Flux and magnetized plasma compression driven by Shiva Star

Abstract

The AFRL Shiva Star capacitor bank (1300 microfarads, up to 120 kilovolts) operated typically with 4 to 5 megajoules of electrically stored energy, with axial discharge currents of 10 to 15 megamps, and current rise times of approximately 10 microseconds, has been used to drive metal shell (solid liner) implosions in several geometries, including long cylindrical designs, which are suitable for compression of axial magnetic fields to multi-megagauss levels. Such imploding liners are also suitable for compressing magnetized plasmas to magneto-inertial fusion conditions. Magneto-Inertial Fusion (MIF) approaches take advantage of embedded magnetic field to improve plasma energy confinement by reducing thermal conduction relative to conventional inertial confinement fusion (ICF).

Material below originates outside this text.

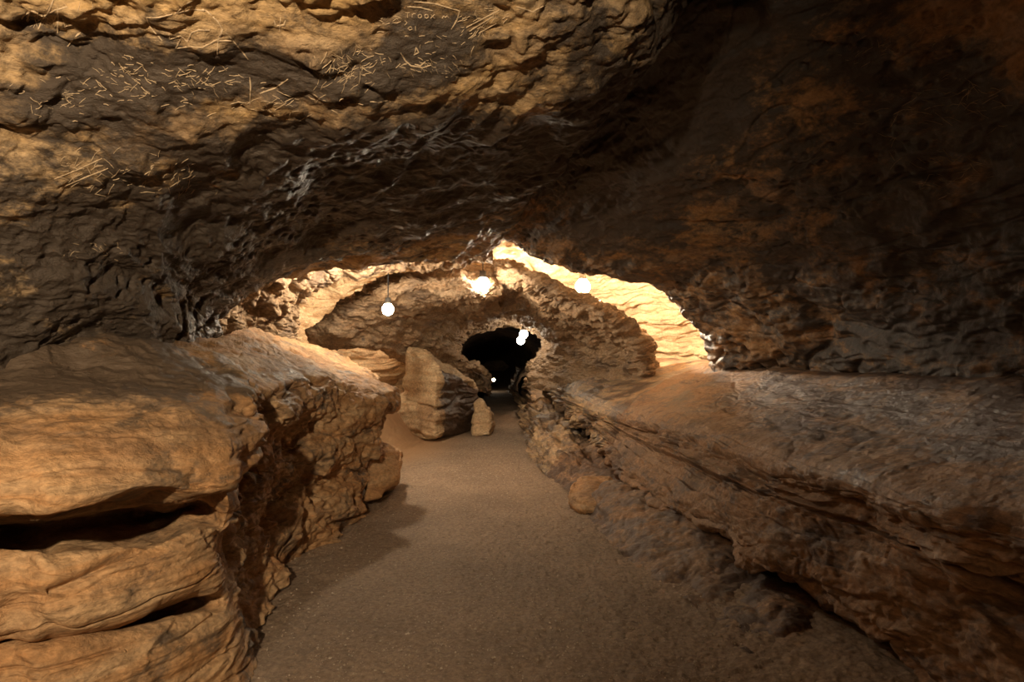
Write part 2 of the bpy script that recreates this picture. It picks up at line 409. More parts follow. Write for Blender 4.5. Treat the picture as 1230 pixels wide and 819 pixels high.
def rel_ledge_right(p, n):
    up = sst(.55, .9, n[:, 2])
    d = beds(p, .045, 6, .35, .09, 2.6, .06)*(1-.8*up) + rough(p, .012, 3.0, 5) + flakes(p, .06, 1.3)*(1-.75*up)
    d = d + (1-up)*(.05*billow(S(p, 1.4, .9, 2.6, 12), 5, .6) + flakes(p, .05, 3.0))
    far = sst(7.5, 9.5, p[:, 1])*(1-up)
    d = d + far*(.13*billow(S(p, 1.5, 1.2, 2.2, 44), 4, .6) + pits(p, .07, 4, 1.2, .5))
    return d
G, v, u = net(RL, [1,6,9,9,9,8,8,8,8,7,5,2], 800, [9,6,8,11,10,13,12,2], 560)
wob = .10*perlin(S(G.reshape(-1, 3).astype(F32), .8, .8, .8, 5)).reshape(G.shape[:2]) + .05*perlin(S(G.reshape(-1, 3).astype(F32), 3, 3, 3, 15)).reshape(G.shape[:2])
uu = u[None, :] + wob
gate = sst(2.9, 3.05, u)[None, :]*sst(5.25, 5.05, u)[None, :]
def shelf(x, per, ph): q = (x*per+ph) % 1.0; return q - sst(.88, 1.0, q)*1.0
vary = .5 + .5*sst(-.4, .4, perlin(S(G.reshape(-1, 3).astype(F32), .5, .35, 1.5, 25))).reshape(G.shape[:2])
ex = gate*(.09*(shelf(uu, 1.55, .3)-.4)*vary + .045*(shelf(uu, 4.1, .1)-.4)*(1.2-vary)) - .07*gate*np.exp(-((uu-4.0)/.035)**2)
topc = sst(5.3, 5.6, u)[None, :]*(.006*(shelf(uu*1.0, 3.0, .2)-.4))
gp = G.reshape(-1, 3).astype(F32)
lump = (.28+.72*sst(8, 10, G[..., 1]))*sst(2.7, 2.0, u)[None, :]*(.13*billow(S(gp, 1.6, 1.3, 1.6, 91), 4, .55)+.02).reshape(G.shape[:2])
D, _ = displaced(G, (0, 6, 2.5), rel_ledge_right, ex + topc + lump)
k = int(np.argmin(abs(v-8.55)))
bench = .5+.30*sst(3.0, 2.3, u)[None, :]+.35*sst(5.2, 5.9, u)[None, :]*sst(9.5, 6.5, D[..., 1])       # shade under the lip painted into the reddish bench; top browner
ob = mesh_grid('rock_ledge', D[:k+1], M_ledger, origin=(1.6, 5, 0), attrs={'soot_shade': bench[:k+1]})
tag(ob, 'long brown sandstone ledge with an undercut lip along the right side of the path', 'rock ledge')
ob = mesh_grid('rock_ledge', D[k:], M_farl, origin=(.8, 13, 0), attrs={'soot_shade': np.full(D[k:].shape[:2], .75)})
tag(ob, 'craggy paler far end of the right ledge, dropping to the path before the tunnel mouth', 'rock ledge')

# ------------------------------------------------------------------ near vault: left wall, ceiling, right wall
AR = [
 [W(-2.8,-4.6,1.5), W(-2.8,-4.6,2.0), W(-2.5,-4.6,2.4), W(-1.9,-4.6,2.9), W(-1.0,-4.6,3.1), W(-.2,-4.6,3.2), W(.6,-4.6,3.2), W(.8,-4.6,3.8), W(1.3,-4.6,4.2), W(2.0,-4.6,3.9), W(2.6,-4.6,3.2), W(3.0,-4.6,2.6), W(3.3,-4.6,2.0), W(3.4,-4.6,1.3)],
 [W(-2.8,-1.5,1.5), W(-2.8,-1.5,2.1), W(-2.5,-1.5,2.7), W(-1.9,-1.5,3.05), W(-1.0,-1.5,3.25), W(-.1,-1.5,3.3), W(.7,-1.5,3.35), W(.85,-1.5,4.0), W(1.4,-1.5,4.4), W(2.1,-1.5,4.1), W(2.7,-1.5,3.4), W(3.1,-1.5,2.7), W(3.3,-1.5,2.1), W(3.4,-1.5,1.3)],
 [W(-2.8,1.2,1.45), W(-2.8,1.2,2.1), W(-2.55,1.2,2.65), W(-1.9,1.2,3.05), W(-1.0,1.2,3.2), W(-.1,1.2,3.25), W(.7,1.2,3.35), W(.85,1.2,4.0), W(1.4,1.2,4.4), W(2.1,1.2,4.1), W(2.7,1.2,3.45), W(3.1,1.2,2.75), W(3.3,1.2,2.1), W(3.4,1.2,1.3)],
 [W(-2.75,2.3,1.45), W(-2.65,2.3,2.0), W(-2.35,2.3,2.5), W(-1.7,2.3,2.80), W(-.9,2.3,2.88), W(-.1,2.3,2.97), W(.7,2.3,3.22), W(.85,2.3,3.9), W(1.4,2.3,4.35), W(2.05,2.3,4.0), W(2.7,2.3,3.4), W(3.05,2.3,2.7), W(3.25,2.3,2.05), W(3.35,2.3,1.3)],
 [W(-2.7,3.1,1.45), W(-2.35,3.1,1.95), W(-2.1,3.1,2.28), W(-1.6,3.1,2.52), W(-.9,3.1,2.64), W(0,3.1,2.76), W(.68,3.1,3.06), W(.82,3.1,3.9), W(1.3,3.1,4.3), W(1.95,3.1,3.85), W(2.65,3.1,3.35), W(3.05,3.1,2.65), W(3.25,3.1,2.0), W(3.4,3.1,1.3)],
 [W(-2.45,4.2,1.45), W(-2.2,4.1,1.85), W(-2.0,4.1,2.2), W(-1.5,4.2,2.52), W(-.8,4.2,2.74), W(-.1,4.2,2.86), W(.52,4.2,3.02), W(.68,4.2,3.7), W(1.05,4.2,4.1), W(1.7,4.2,3.6), W(2.45,4.2,3.2), W(2.98,4.2,2.6), W(3.22,4.2,2.0), W(3.35,4.2,1.3)],
 [W(-2.5,5.1,1.45), W(-2.3,5.1,1.85), W(-2.15,5.2,2.2), W(-1.7,5.4,2.48), W(-1.0,5.5,2.7), W(-.4,5.5,2.84), W(.2,5.5,2.95), W(.38,5.5,3.5), W(.8,5.5,3.8), W(1.4,5.5,3.3), W(2.1,5.5,3.0), W(2.75,5.5,2.5), W(3.15,5.5,1.95), W(3.35,5.5,1.3)],
 [W(-2.6,5.7,1.45), W(-2.42,5.7,1.8), W(-2.28,5.9,2.15), W(-1.95,6.3,2.38), W(-1.4,6.7,2.56), W(-.8,6.9,2.68), W(-.1,7,2.86), W(0.08,7,3.2), W(.42,7,3.4), W(.95,7,3.05), W(1.62,7,2.74), W(2.35,7,2.38), W(2.85,7.2,1.9), W(3.25,7.4,1.35)],
 [P(268,425,6.1), P(262,385,6.15), P(285,350,6.55), P(340,328,7.0), P(440,316,7.7), P(520,312,8.1), P(585,300,8.4), P(598,290,8.5), P(615,290,8.5), P(655,308,8.5), P(710,322,8.6), P(796,347,8.8), P(840,394,9.2), P(858,448,9.8)],
 [P(240,425,6.6), P(235,370,6.8), P(262,325,7.1), P(325,295,7.5), P(430,285,8.1), P(510,280,8.5), P(575,268,8.8), P(598,258,8.9), P(620,258,8.9), P(665,275,8.9), P(728,288,9.0), P(818,318,9.2), P(875,380,9.7), P(892,445,10.3)],
]
NA = len(AR[0])
def rel_arch(p, n):
    down = sst(.2, -.5, n[:, 2])                               # undersides
    right = sst(.9, 1.8, p[:, 0])
    left = 1-right
    lit = sst(3.3, 2.7, p[:, 1])
    sc = scallops(p, .042, 3.2, 1.2, 4.0) + flakes(p, .03, 3.0)
    d = left*down*(1-lit)*sc*1.15
    d = d + left*(1-down)*(beds(p, .05, 4.5, .6, .06, 2.4, .07) + .07*billow(S(p, 1.3, 1.3, 2.2, 12), 4, .55) + flakes(p, .05, 1.5))
    calm = 1 - .85*sst(1.3, .7, np.hypot((p[:, 0]+.36)/.34, (p[:, 1]-2.70)/.20)) - .6*sst(1.3, .7, np.hypot((p[:, 0]+1.2)/.32, (p[:, 1]-2.72)/.22))
    d = d + left*lit*down*calm*(flakes(p, .10, 1.5) + flakes(p, .045, 4.0) + .04*billow(S(p, 1.4, 1.8, 1.8, 21), 5, .55) + beds(p, .03, 5, .5, .05, 2.5, .05))
    d = d + right*(scallops(p, .07, 1.1, 1.5, 3.6)*.9 + beds(p, .045, 4.5, .7, .06, 2.6, .07))
    d = d + .06*fbm(S(p, .9, .9, 1.3, 50), 3) + rough(p, .016, 5.5, 4)
    low = sst(2.3, 1.7, p[:, 2])*sst(3.5, 5, p[:, 1])
    d = d + low*(pits(p, .12, 4.2, 1.2, .55)) + pits(p, .03, 9, 1.2, .4)
    return d
wu = [8,8,9,11,11,10,7,7,9,10,10,10,8]
G, v, u = net(AR, [1,2,8,9,11,10,9,8,3], 820, wu, 1150)
D, _ = displaced(G, lambda g: np.stack([-(g[..., 0]-.3), 0*g[..., 0], 2.0-g[..., 2]], -1), rel_arch)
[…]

MIF reduces required implosion speed and convergence ratio relative to ICF. AFRL, its contractors and collaborating institutions LANL, UNM, and UNR have developed one version of magnetized plasmas at pre-compression densities, temperatures, and magnetic fields that may be suitable for such compression. These are Field Reversed Configurations (FRCs). This effort reliably formed, translated, and captured FRCs in magnetic mirrors inside10 cm diameter, 30 cm long, mm thick metal shells or liners in preparation for subsequent compression by liner implosion; imploded a liner with an interior magnetic mirror field, obtaining evidence for compression of 1.36 T field to approximately 500 T; performed a full system experiment of FRC formation, translation, capture, and imploding liner compression operation; identified by comparison of 2D-MHD simulation and FRC capture experiments factors limiting the closed- field lifetime of FRCs to about half that required for good liner compression of FRCs to multi-keV, 1019 ion/cm3, high energy density plasma (HEDP) conditions; and designed and prepared hardware to increase that closed field FRC lifetime to the required amount. Those lifetime extension experiments have obtained imaging evidence of FRC rotation (which is a phenomenon that limits such closed field lifetimes), and of initial rotation control measures slowing and stopping such rotation. These and the results of subsequent closed field plasma lifetime and compression experiments and related simulations will be discussed.